If I’m being frustratingly vague in my description, it’s because much of the effect of Old Skies comes from how deftly its core story is woven into Fia’s trips, slowly transforming the game from a series of vignettes into a more personal journey. And because, while it’s none of my business what you spend your free time on, I want you to see this one for yourself, and to feel as I did at the end that there could be so much more to life if only you find the strength to risk everything for it.

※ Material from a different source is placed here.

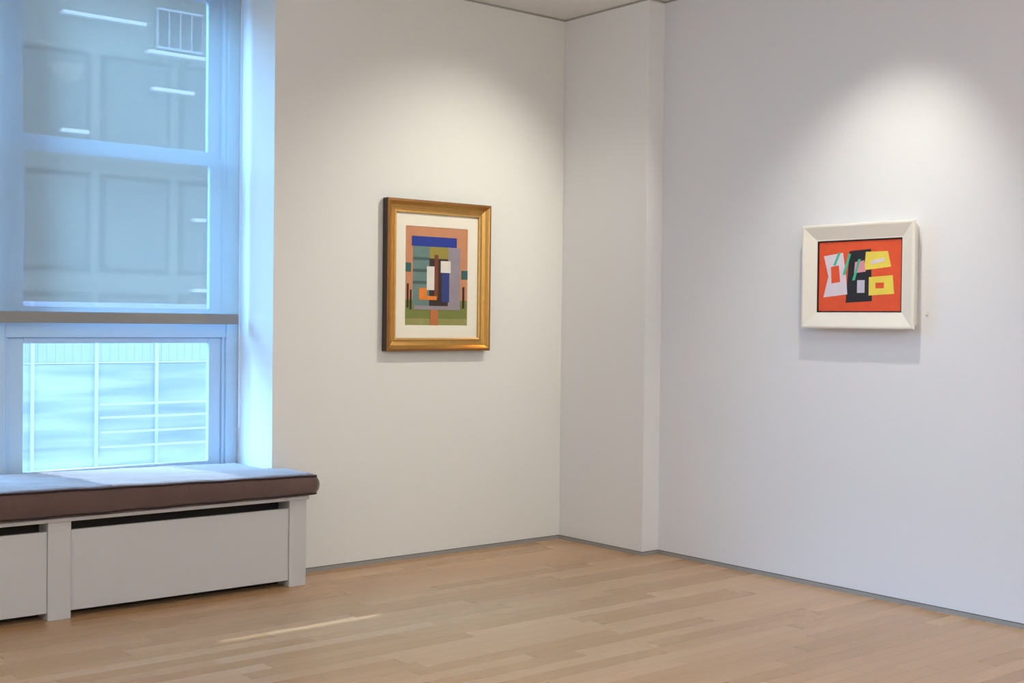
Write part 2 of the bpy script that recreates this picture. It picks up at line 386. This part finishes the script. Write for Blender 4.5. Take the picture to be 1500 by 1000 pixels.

In some small way, maybe I was already learning that lesson. You may be unsurprised to learn that this late-blooming trans woman who spends way too much time online and works as a writer hasn’t always been the best at socializing. For most of my adult life, it was common for me to go weeks at a time without speaking to another person, at least outside of insignificant pleasantries.
But a few years ago, I worked up the nerve to ask a coworker-turned-friend if she wanted to talk about the games we were playing outside of work, and maybe if it’s not asking too much we could turn that into a podcast, too. That led to meeting a lot of other people with strong opinions and microphones, some of whom have become close friends, and I don’t spend quite as much time feeling truly alone anymore. And this year, one of those friends and I have started streaming together, and it’s been one of the best parts of my year by far.
Instead of games about connection and love and why we’re alive, we’re playing games about bugs fighting with swords and tricking your friends into eating poison mushrooms while climbing a mountain. But while the games themselves might not have as much to say, playing them together makes them just as meaningful. Art is supposed to move you, but you must still pick up your feet to be moved. Some games are there to convince you to open your heart to other people, and others are rooms where you can sit and while away an evening together. As different as they may be, I’ve learned this year that both are worth making space in your life for, as hard as opening the door can be.